National consultations on scrapping gay laws delayed; SASOD calls it “inexcusable”

Guyana’s two-year old delay in holding national consultations on the decriminalizing of homosexuality is being labeled “inexcusable” by a gay advocacy group. And with time already running out for the next United Nations review, government is yet to say exactly when this work will begin.

Scrapping British colonial laws was also one of the agenda items of last October’s Commonwealth Heads of Government meeting in Australia where Britain had been making efforts to secure an agreement.

Guyana in late 2010 had also given a commitment to the United Nations Universal Periodic Review that national consultations would have been held on the issue.

When asked at a news conference why this was not done, Foreign Affairs Minister, Carolyn Rodrigues-Birkett, she cited preparations for last November’s general elections as one of the reasons.

“We still have to have consultations. We have had some other activities happening in Guyana, preparation for elections and things like that,” she told a news conference.

She could not give a time-frame when the consultations might begin but said was in talks with Presidential Advisor on Governance, Gail Teixeira and preparations might begin after the 10th Parliament is convened later this month.

Though the issue has been discussed at the United Nations and the Commonwealth, she noted that countries around the world could not take a decision at the multilateral level. Instead, the matter must be subjected to national consultations.
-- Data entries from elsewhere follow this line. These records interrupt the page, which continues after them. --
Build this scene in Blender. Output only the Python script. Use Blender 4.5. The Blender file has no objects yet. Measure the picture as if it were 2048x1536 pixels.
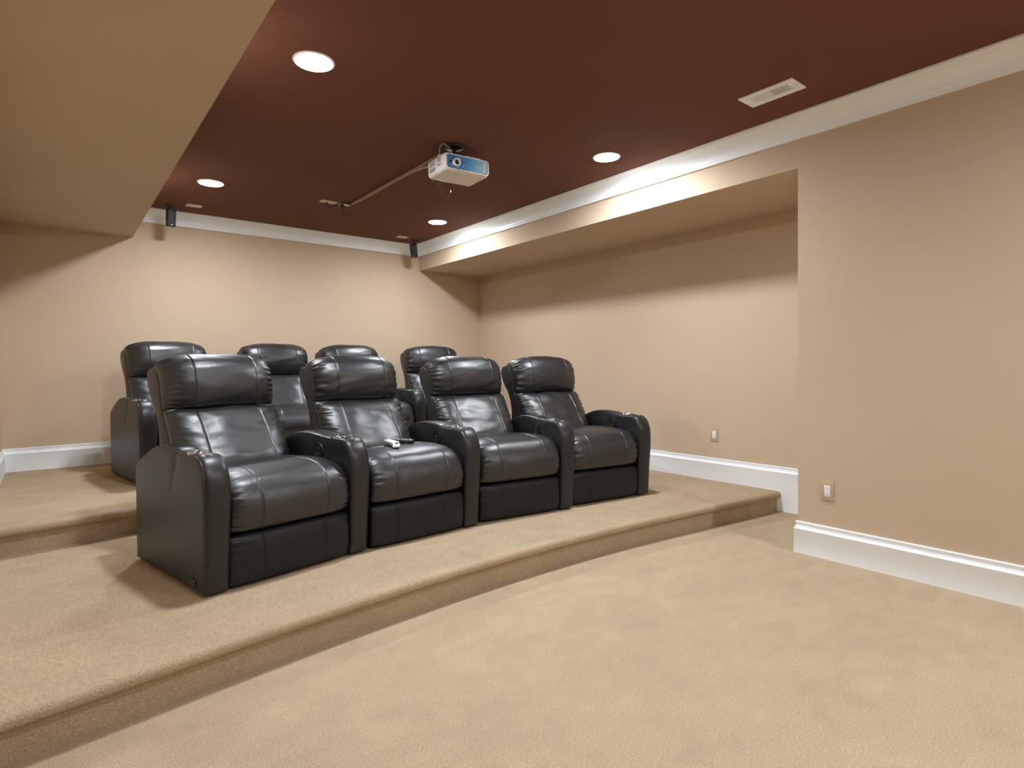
import bpy, bmesh, math, random
from mathutils import Vector, Matrix, noise
C = bpy.context.scene.collection
PI = math.pi
random.seed(7)

# ------------------------------------------------------------------ helpers
def link(o, parent=None):
    C.objects.link(o)
    if parent is not None:
        o.parent = parent
    return o

def obj(name, verts, faces, mat, parent=None, smooth=True, sharp=None):
    me = bpy.data.meshes.new(name)
    me.from_pydata([tuple(v) for v in verts], [], faces)
    bm = bmesh.new(); bm.from_mesh(me)
    bmesh.ops.recalc_face_normals(bm, faces=bm.faces)
    bm.to_mesh(me); bm.free()
    me.materials.append(mat)
    if smooth:
        me.polygons.foreach_set('use_smooth', [True] * len(me.polygons))
        if sharp:
            me.set_sharp_from_angle(angle=math.radians(sharp))
    me.update()
    return link(bpy.data.objects.new(name, me), parent)

def tag(o, label=None, cat=None, group=None, kind=None):
    if label: o['label'] = label
    if cat: o['category'] = cat
    if group: o['group'] = group
    if kind: o['kind'] = kind
    return o

def thing(name, label, cat, loc=(0, 0, 0), rz=0.0, group=None):
    o = bpy.data.objects.new(name, None)
    o.empty_display_size = .05
    o.location = loc; o.rotation_euler = (0, 0, rz)
    C.objects.link(o)
    return tag(o, label, cat, group)

def struct(name, verts, faces, mat, smooth=False, sharp=None):
    return tag(obj(name, verts, faces, mat, None, smooth, sharp), kind='structure')

class MB:                                  # collects shapes into one mesh
    def __init__(s): s.v = []; s.f = []
    def add(s, v, f):
        n = len(s.v); s.v += [Vector(p) for p in v]; s.f += [tuple(i + n for i in q) for q in f]; return s
    def bm(s, b, M=None):
        b.verts.index_update(); n = len(s.v)
        s.v += [(M @ v.co) if M else v.co.copy() for v in b.verts]
        s.f += [tuple(v.index + n for v in q.verts) for q in b.faces]
        b.free(); return s
    def box(s, c, d, bev=0.0, seg=2, M=None):
        b = bmesh.new(); bmesh.ops.create_cube(b, size=1)
        for v in b.verts: v.co = Vector((v.co.x * d[0], v.co.y * d[1], v.co.z * d[2]))
        if bev > 0:
            bmesh.ops.bevel(b, geom=list(b.edges), offset=bev, segments=seg, profile=.5, affect='EDGES')
        T = Matrix.Translation(c)
        return s.bm(b, (M @ T) if M else T)
    def lathe(s, prof, n=32, c=(0, 0, 0), M=None):
        v = []; f = []
        for r, z in prof:
            for k in range(n):
                a = 2 * PI * k / n; v.append(Vector((r * math.cos(a), r * math.sin(a), z)))
        for i in range(len(prof) - 1):
            for k in range(n):
                f.append((i * n + k, i * n + (k + 1) % n, (i + 1) * n + (k + 1) % n, (i + 1) * n + k))
        f.append(tuple(range(n))[::-1]); f.append(tuple(range((len(prof) - 1) * n, len(prof) * n)))
        T = Matrix.Translation(c); T = (M @ T) if M else T
        return s.add([T @ p for p in v], f)
    def tube(s, pts, r, n=8, M=None):
        pts = [Vector(p) for p in pts]; v = []; f = []
        up = Vector((0, 0, 1))
        for i, p in enumerate(pts):
            t = (pts[min(i + 1, len(pts) - 1)] - pts[max(i - 1, 0)]).normalized()
            x = t.cross(up)
            if x.length < .05: x = t.cross(Vector((1, 0, 0)))
            x.normalize(); y = x.cross(t).normalized()
            for k in range(n):
                a = 2 * PI * k / n; v.append(p + r * (math.cos(a) * x + math.sin(a) * y))
        for i in range(len(pts) - 1):
            for k in range(n):
                f.append((i * n + k, i * n + (k + 1) % n, (i + 1) * n + (k + 1) % n, (i + 1) * n + k))
        f.append(tuple(range(n))[::-1]); f.append(tuple(range((len(pts) - 1) * n, len(pts) * n)))
        if M: v = [M @ p for p in v]
        return s.add(v, f)
    def build(s, name, mat, parent=None, smooth=True, sharp=35):
        return obj(name, s.v, s.f, mat, parent, smooth, sharp)

def crom(pts, n, closed=False):
    """Catmull-Rom through 2D/3D points, n samples per span"""
    P = [Vector(p) for p in pts]; out = []; L = len(P)
    spans = L if closed else L - 1
    for i in range(spans):
        if closed:
            a, b, c, d = P[(i - 1) % L], P[i], P[(i + 1) % L], P[(i + 2) % L]
        else:
            b, c = P[i], P[i + 1]
            a = P[i - 1] if i > 0 else b * 2 - c
            d = P[i + 2] if i + 2 < L else c * 2 - b
        for k in range(n):
            t = k / n
            out.append(.5 * ((2 * b) + (c - a) * t + (2 * a - 5 * b + 4 * c - d) * t * t + (3 * b - a - 3 * c + d) * t ** 3))
    if not closed: out.append(P[-1].copy())
    return out

def resample(pts, n, closed=True):
    P = list(pts) + ([pts[0]] if closed else [])
    d = [0.0]
    for a, b in zip(P, P[1:]): d.append(d[-1] + (b - a).length)
    out = []; j = 0
    for k in range(n):
        t = d[-1] * k / (n if closed else n - 1)
        while j < len(d) - 2 and d[j + 1] < t: j += 1
        u = (t - d[j]) / max(d[j + 1] - d[j], 1e-9)
        out.append(P[j].lerp(P[j + 1], min(u, 1)))
    return out

def rings_mesh(rings, caps=True):
    n = len(rings[0]); v = [p for r in rings for p in r]; f = []
    for i in range(len(rings) - 1):
        for k in range(n):
            f.append((i * n + k, i * n + (k + 1) % n, (i + 1) * n + (k + 1) % n, (i + 1) * n + k))
    if caps:
        f.append(tuple(range(n))[::-1]); f.append(tuple(range((len(rings) - 1) * n, len(rings) * n)))
    return v, f

def normals2(loop):
    """outward 2D normals of a closed loop (Vectors (b,z))"""
    n = len(loop)
    area = sum(loop[i].x * loop[(i + 1) % n].y - loop[(i + 1) % n].x * loop[i].y for i in range(n))
    sg = 1 if area > 0 else -1; out = []
    for i in range(n):
        t = loop[(i + 1) % n] - loop[i - 1]
        out.append(Vector((t.y, -t.x)).normalized() * sg)
    return out

# ------------------------------------------------------------------ materials
def srgb(r, g, b):
    f = lambda c: (c / 255 / 12.92) if c / 255 <= .04045 else ((c / 255 + .055) / 1.055) ** 2.4
    return (f(r), f(g), f(b), 1)

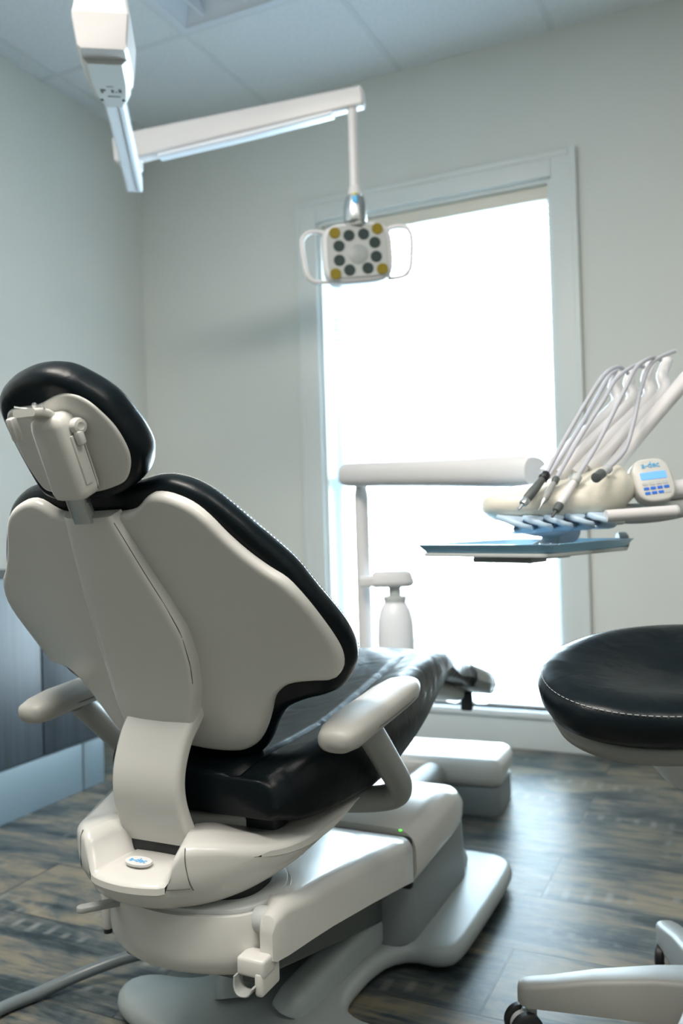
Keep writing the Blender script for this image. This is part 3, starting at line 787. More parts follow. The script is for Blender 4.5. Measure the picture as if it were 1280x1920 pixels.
rb = rrect(0.0265, 0.0215, 0.011, 6)
add_rings(box, [[mtb @ V((a * sa, t_, 0.0215 + b * sb)) for a, b in rb] for t_, sa, sb in pts_b])
brk = link('headrest_bracket', box, 'white', chair, angle=60)
for a, b in ((0.015, 0.022), (0.015, -0.040), (-0.021, 0.018), (-0.021, -0.036)):
    bm = new_bm(); add_lathe(bm, [(0.0026, 0), (0.0026, 0.0010), (0.0014, 0.0010)], mtb @ V((a, b, 0.0004)), -GN, 12)
    link('bracket_screw', bm, 'chrome', brk)
bm = new_bm(); add_tube(bm, [mtb @ V((0.0240, 0.047, 0.006)), mtb @ V((0.0263, 0.038, 0.0105)), mtb @ V((0.0263, -0.042, 0.0105)), mtb @ V((0.0250, -0.050, 0.0105))], 0.0006, 6, 4); link('bracket_seam', bm, 'seam', brk)
bm = new_bm(); add_box(bm, (0.0265, -0.006, 0.024), (0.005, 0.066, 0.014), 0.002, 2, mtb); link('side_plate', bm, 'white', brk)
kn = new_bm()
add_lathe(kn, [(0.008, 0.0), (0.0105, 0.002), (0.0105, 0.008), (0.009, 0.0115), (0.005, 0.0125), (0.003, 0.011)], mtb @ V((0.027, 0.036, 0.016)), (1, -0.25, -0.1), 24)
add_box(kn, (0.034, 0.022, 0.022), (0.010, 0.020, 0.012), 0.004, 3, mtb)
link('release_knob', kn, 'white', brk)
# hinge between bracket and headrest plate
bm = new_bm()
add_sweep(bm, catmull([mtb @ V((-0.004, 0.046, 0.026)), mtb @ V((-0.004, 0.056, 0.031)), mtb @ V((-0.004, 0.064, 0.042)), mtb @ V((-0.004, 0.070, 0.060))], 5), rrect(0.018, 0.005, 0.004), fixed_r=(1, 0, 0)); link('hinge_arm', bm, 'white', chair)
bm = new_bm(); add_box(bm, (-0.030, 0.050, 0.058), (0.010, 0.030, 0.012), 0.003, 2, mtb); link('hinge_block', bm, 'white', chair)
bm = new_bm(); add_tube(bm, [mtb @ V((-0.026, 0.076, 0.050)), mtb @ V((-0.016, 0.068, 0.036)), mtb @ V((0.006, 0.066, 0.036)), mtb @ V((0.018, 0.076, 0.050))], 0.0012, 8, 5); link('release_wire', bm, 'steel', chair)
bm = new_bm(); add_lathe(bm, [(0.003, 0), (0.003, 0.003)], mtb @ V((0.008, 0.076, 0.050)), -GN, 10); link('hinge_screw', bm, 'steel', chair)

# seat cushion: lofted sections along y
SEC = [ # y, half width, z centre top, z edge top, z bottom
 (1.075, 0.150, 0.528, 0.520, 0.462), (1.11, 0.178, 0.535, 0.545, 0.455), (1.18, 0.204, 0.534, 0.562, 0.454), (1.30, 0.219, 0.534, 0.580, 0.456), (1.42, 0.217, 0.545, 0.596, 0.468),
 (1.55, 0.209, 0.563, 0.608, 0.492), (1.68, 0.197, 0.584, 0.614, 0.525), (1.78, 0.186, 0.593, 0.607, 0.540), (1.85, 0.175, 0.590, 0.586, 0.528), (1.92, 0.164, 0.580, 0.562, 0.510), (2.00, 0.157, 0.560, 0.546, 0.490),
 (2.10, 0.153, 0.530, 0.520, 0.458), (2.18, 0.151, 0.506, 0.497, 0.436), (2.25, 0.147, 0.482, 0.474, 0.418), (2.28, 0.142, 0.468, 0.460, 0.412)]
SX = 0.025
def interp(y, j):
    P = SEC
    for i in range(len(P) - 1):
        if P[i][0] <= y <= P[i + 1][0]:
            t = (y - P[i][0]) / (P[i + 1][0] - P[i][0])
            p0, p1, p2, p3 = P[max(i - 1, 0)][j], P[i][j], P[i + 1][j], P[min(i + 2, len(P) - 1)][j]
            return 0.5 * (2 * p1 + (p2 - p0) * t + (2 * p0 - 5 * p1 + 4 * p2 - p3) * t * t + (3 * p1 - p0 - 3 * p2 + p3) * t ** 3)
    return P[-1][j]
def seat_top(x, y):
    w, zc, ze = interp(y, 1), interp(y, 2), interp(y, 3)
    a = abs(x) / w
    z = zc + (ze - zc) * min(1, a / 0.85) ** 1.6
    g = (abs(x) - w * 0.52) / 0.0065                      # stitched channel between panel and bolster
    z -= 0.0105 * math.exp(-g * g)
    return z
def seat_section(y, shrink=0.0):
    w, zb = interp(y, 1) - shrink, interp(y, 4) + shrink
    pts = []
    N = 48
    for k in range(N + 1):
        a = -1 + 2 * k / N; x = a * w * 0.955
        pts.append((x, seat_top(x, y) - shrink - (0.012 * max(0, (abs(a) - 0.86) / 0.14) ** 2)))
    zt = pts[-1][1]; m_ = 8
    side = [(w * 0.985, zt - 0.012), (w, zt - 0.028), (w * 0.995, zt * 0.45 + zb * 0.55), (w * 0.975, zb + 0.012), (w * 0.93, zb)]
    return pts + side + [(-x, z) for x, z in reversed(side)]
ysec = [1.075, 1.083, 1.095] + [1.11 + 0.03 * k for k in range(52)]
ysec = [y for y in ysec if y <= 2.215] + [2.222]
rings = []
for k, y in enumerate(ysec):
    rings.append([ch(x + SX, y, z) for x, z in seat_section(y)])
def shrinkring(ring, f, dy):
    c_ = sum(ring, V((0, 0, 0))) / len(ring)
    return [c_ + (p - c_) * f + V((0, dy, 0)) for p in ring]
front = [shrinkring(rings[-1], 0.97, 0.008), shrinkring(rings[-1], 0.85, 0.016), shrinkring(rings[-1], 0.5, 0.02)]
rear = [shrinkring(rings[0], 0.4, -0.012), shrinkring(rings[0], 0.9, -0.009), shrinkring(rings[0], 0.98, -0.004)]
bm = new_bm(); add_rings(bm, rear + rings + front); seat = link('seat_cushion', bm, 'black', chair, angle=75)
# toe cover: smoky plastic sleeve round the foot end, with strap and clear film
bm = new_bm()
rg = []
for y, e in ((2.06, 0.003), (2.11, 0.005), (2.17, 0.007), (2.215, 0.008)):
    rr = [ch(x + SX, y, z) for x, z in seat_section(y)]; c_ = sum(rr, V((0, 0, 0))) / len(rr)
    rg.append([c_ + (p - c_) * (1 + e * 12) for p in rr])
rg += [shrinkring(rg[-1], 0.97, 0.02), shrinkring(rg[-1], 0.8, 0.03), shrinkring(rg[-1], 0.4, 0.032)]
add_rings(bm, rg, False, True); toe = link('toe_cover', bm, 'smoke', chair, angle=75)
bm = new_bm(); add_box(bm, ch(0.115, 2.185, 0.405), (0.030, 0.02, 0.05), 0.006); link('toe_strap', bm, 'blackp', toe)
bm = new_bm()
rg = []
for k in range(9):
    x = 0.0 + 0.17 * k / 8
    y0 = 2.228 + 0.010 * math.sin(k * 2.1); z0 = 0.435
    rg.append([ch(x, y0, z0), ch(x, y0 + 0.015, z0 - 0.03), ch(x + 0.004, y0 + 0.008, 0.393 + 0.008 * math.sin(k * 1.7)), ch(x + 0.004, y0 + 0.0065, 0.393 + 0.008 * math.sin(k * 1.7)), ch(x, y0 + 0.0135, z0 - 0.03), ch(x, y0 - 0.0015, z0)])
add_rings(bm, rg); link('film_edge', bm, 'film', toe)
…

“You have to have consultations at the national level and our position in Guyana is that we would have to have widespread consensus on this matter,” she said.

Co-chair of the Society Against Sexual Orientation Discrimination (SASOD), Joel Simpson lamented government’s delay in holding the consultations over the last two years that had been promised.

Noting that Guyana has to report on its commitment in September 2012, Simpson urged government not to rush through the process to meet the deadline.

“If anything didn’t happen within the first year, that’s problematic. Anything within ten months will be rushed and pretty insincere. I am disappointed that when they came back (in October 2010) they didn’t hit the ground running,” Simpson told Demerara Waves Online News ( ).

He called the delay “inexcusable” and said it reflected the lack of commitment by the Peoples Progressive Party Civic (PPPC)-led administration to human rights.

“They could have a consultation and say this is what the people said and we are either going with or not. The government doesn’t consider this a priority. Human rights is not a priority issue for the PPP or important enough for them to hold consultations,” he added.

Guyana’s report to the United Nations Periodic Review later this year is expected to again face concerns by Developed Nations about matters such as the total abolition of the death penalty and an inquiry into death squads and extra-judicial killings.

Guyana has amended its laws making the death penalty mandatory only in certain cases where there is a loss of life of certain categories of agents of the State. The death penalty is still the only penalty for treason.